Austrian filmmaker Michael Haneke may be the most divisive director of the last decade. But his latest film, Amour, which recently received four Oscar nominations including both Best Foreign Film and Best Picture, leaves audiences floored. It's a great movie that no one suspected the devilish, at times sadistic, Haneke would or could ever make.
Though Haneke's made lyrical, beautiful films about disturbing subjects, like The White Ribbon, he often seems to just want to disturb. Funny Games, in both its original German language version and American remake with Naomi Watts, seemed to relish pushing violence not only in audiences faces but down their throats. It was a repugnant exercise in sadism that gave this writer nightmares for some time. (Some might say that it was, then, an artistic success.)
Thus out of left field comes the exceptionally crafted Amour. It stars two legends of French cinema - Jean-Louis Trintignant (Z, The Conformist, A Man and a Woman et. al.) and Emmanuelle Riva (Hiroshima Mon Amour) - as a well-to-do married couple, Georges and Anne, who are seemingly content in their golden years. But they wake up one morning and, over the first cup of coffee, discover something strange and ominous that will from that day forward reshape their lives.
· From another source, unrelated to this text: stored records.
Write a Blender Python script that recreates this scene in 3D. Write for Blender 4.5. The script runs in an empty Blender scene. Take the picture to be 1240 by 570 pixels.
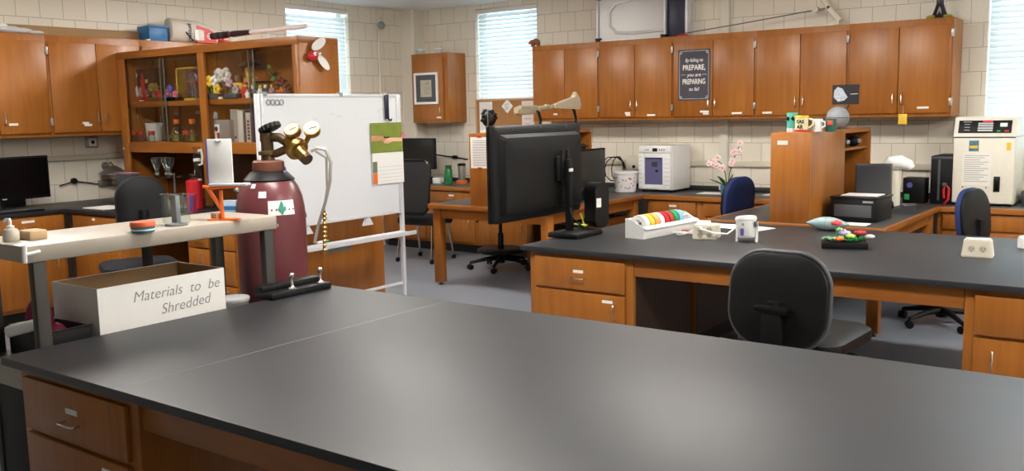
import bpy, bmesh, math, random
from mathutils import Vector, Matrix
random.seed(7)
sc = bpy.context.scene
COL = sc.collection
PI = math.pi

# ------------------------------------------------------------------ camera (metres; X right along back wall, Y into the room)
YAW, PITCH, ROLL, FPX, EYE = -0.63543211, -0.13093178, -0.01984617, 1128.12, 1.55
def cam_axes():
    cy, sy, cp, sp = math.cos(YAW), math.sin(YAW), math.cos(PITCH), math.sin(PITCH)
    f = Vector((sy*cp, cy*cp, sp)); r = Vector((cy, -sy, 0)); u = r.cross(f)
    cr, sr = math.cos(ROLL), math.sin(ROLL)
    return cr*r + sr*u, -sr*r + cr*u, f
RR, UU, FF = cam_axes()
cam = bpy.data.objects.new('camera', bpy.data.cameras.new('camera'))
COL.objects.link(cam)
cam.matrix_world = Matrix(((RR.x, UU.x, -FF.x, 0), (RR.y, UU.y, -FF.y, 0), (RR.z, UU.z, -FF.z, EYE), (0, 0, 0, 1)))
cam.data.sensor_width = 36; cam.data.lens = FPX*36/1240; cam.data.clip_start = .05
sc.camera = cam
def ray(x, y): return RR*((x-620)/FPX) - UU*((y-285)/FPX) + FF
def onz(x, y, z): d = ray(x, y); return Vector((0, 0, EYE)) + d*((z-EYE)/d.z)      # where things stand on a level surface
def ony(x, y, Y): d = ray(x, y); return Vector((0, 0, EYE)) + d*(Y/d.y)
def onx(x, y, X): d = ray(x, y); return Vector((0, 0, EYE)) + d*(X/d.x)

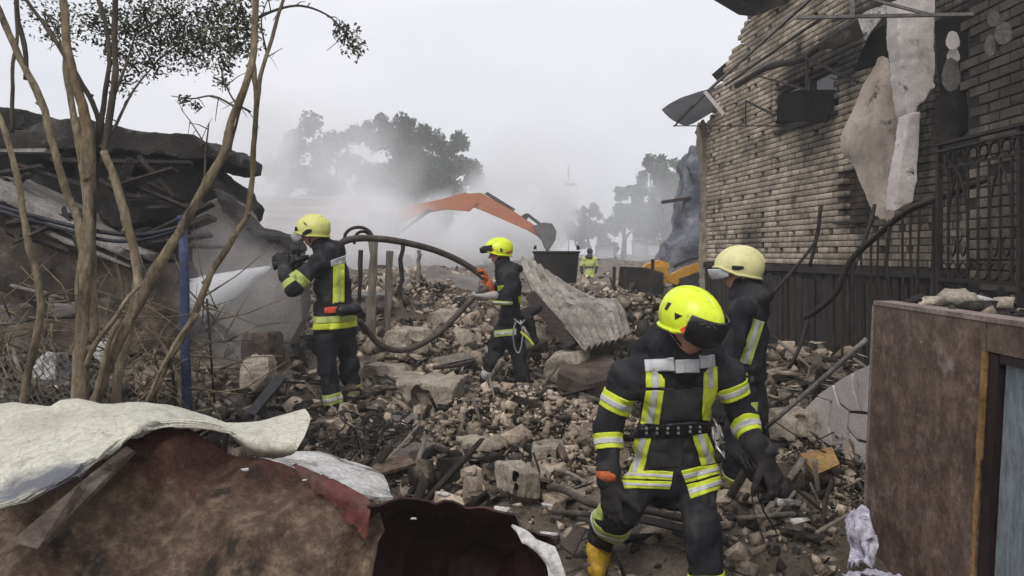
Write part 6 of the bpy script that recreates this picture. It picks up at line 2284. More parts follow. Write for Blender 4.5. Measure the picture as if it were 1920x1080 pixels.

It starts like how a hurricane starts with one raindrop. Anne freezes up and goes mute and catatonic for a couple minutes yet seems to bounce back unaware, knowing nothing about where she went or that she disappeared at all. As her health deteriorates in excruciating detail, Georges is first left to his own devices - their daughter (Isabelle Huppert, the French Meryl Streep) offers only shrugs or histrionics - then dependent on dutiful strangers whose presence is intrusive but necessary.
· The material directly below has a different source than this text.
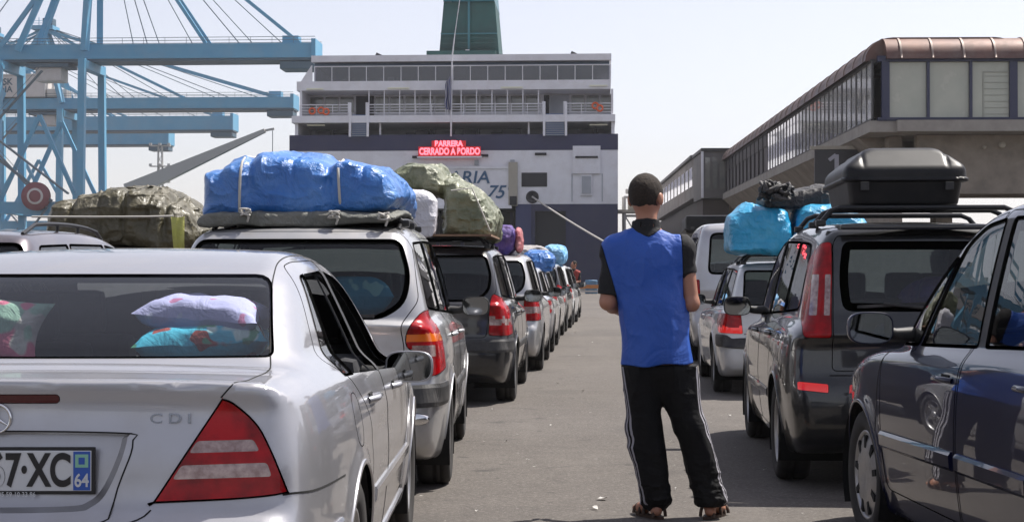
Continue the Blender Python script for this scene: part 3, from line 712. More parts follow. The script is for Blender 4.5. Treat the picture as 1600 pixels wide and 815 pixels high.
def add_mirror(root, x, y, z, paint, w_=.19, h_=.125, side=1, lo=False):
    """door mirror with its glass facing backwards"""
    m = MB(); n = 24; rings = []; d = superdisc(w_, h_, 3.2, n)
    cx = x + side * (w_ / 2 + .055)
    for (s, yy) in [(.93, -.028), (1.0, -.030), (1.02, -.018), (1.0, .01), (.88, .05), (.62, .085), (.25, .10)]:
        rings.append([(cx + side * (u * s + (1 - s) * -.02), y + yy, z + v * s) for u, v in d])
    vs = [p for r_ in rings for p in r_]; k = len(rings)
    fs = [(i * n + j, i * n + (j + 1) % n, (i + 1) * n + (j + 1) % n, (i + 1) * n + j) for i in range(k - 1) for j in range(n)]
    fs.append(tuple(range((k - 1) * n, k * n)))
    m.add(vs, fs, 0, True)
    m.tube([(x - side * .05, y + .04, z - .03), (x + side * .03, y + .03, z - .03), (x + side * .10, y + .03, z - .015)], [.035, .028, .028], 10, 1)
    o = m.build('wing_mirror', [paint, M['trim']], root)
    g = MB(); g.add([(cx + side * u * .93, y - .0285 + .0, z + v * .93) for u, v in d], [tuple(range(n))], 0)
    bz = MB()
    gl = g.build('mirror_glass', M['mirror'], o)
    return o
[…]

If not for Haneke's deft and surprisingly empathetic direction and the seamlessly honest and compassionate performances of Trintignant and Riva (who is justifiably nominated for Best Actress), Amour might be too sad to endure. In its way, it's a horror movie about the monster everyone eventually has to face. But it's mesmerizing for all those aforementioned qualities: deftness, surprise, seamlessness, empathy, honesty and compassion.